I welcome all contributions that seek to improve on this initial definition and move us further towards articulating a clear position on what is craft research.

04 February 2007

Both ends of the spectrum

The second in a series of monthly Guardian Guides is - Craft. It focuses on how to make everything from a stylish new dress to a DIY dining table. An interesting section entitled adventures in modern craft includes "New Wave Crafting" that derives pleasure from the recycling of everyday objects.

"More punk than Stepford homemaker, the modern craftster is a sociable creature, gathering in pubs, clubs and online to chat and swap ideas."

The guide also includes crafty websites we love - with one glaring omission!

This is a guide for those who wish to get in at the ground level of craft - this is the craft of the hobbyist.
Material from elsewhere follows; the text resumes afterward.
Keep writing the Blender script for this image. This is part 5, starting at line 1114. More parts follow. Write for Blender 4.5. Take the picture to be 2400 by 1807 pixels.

Craft sadly is not presented as a vocation or a worthwhile way of making a living - it is presented as a distraction from everyday living rather than a way of living.


This same week the Craft Council will be promoting Collect the leading international art fair for contemporary objects in London. This is what some might describe as the other end of the spectrum, forty one galleries presenting work by over 350 leading artists.


The word Craft here is only visible in the title of the Council but for how much longer? One end of craft has for some time been keen to distance itself from the term and yet the other end is happy to embrace it and reinvigorate it for a new generation.

Why are we so ashamed of our hobbyist associations? Do both not belong to the same family of craft? Are both ultimately just striving to understand what it means to be human? Some more dedicated than others? Can we not celebrate this diversity, rather than create more distance between us? How much of this distinction is related to class? Do these craft differences exist in other countries? Writing this blog on both ends of the spectrum has also made me ponder where is the craft middle ground, what does this look like and who occupies it?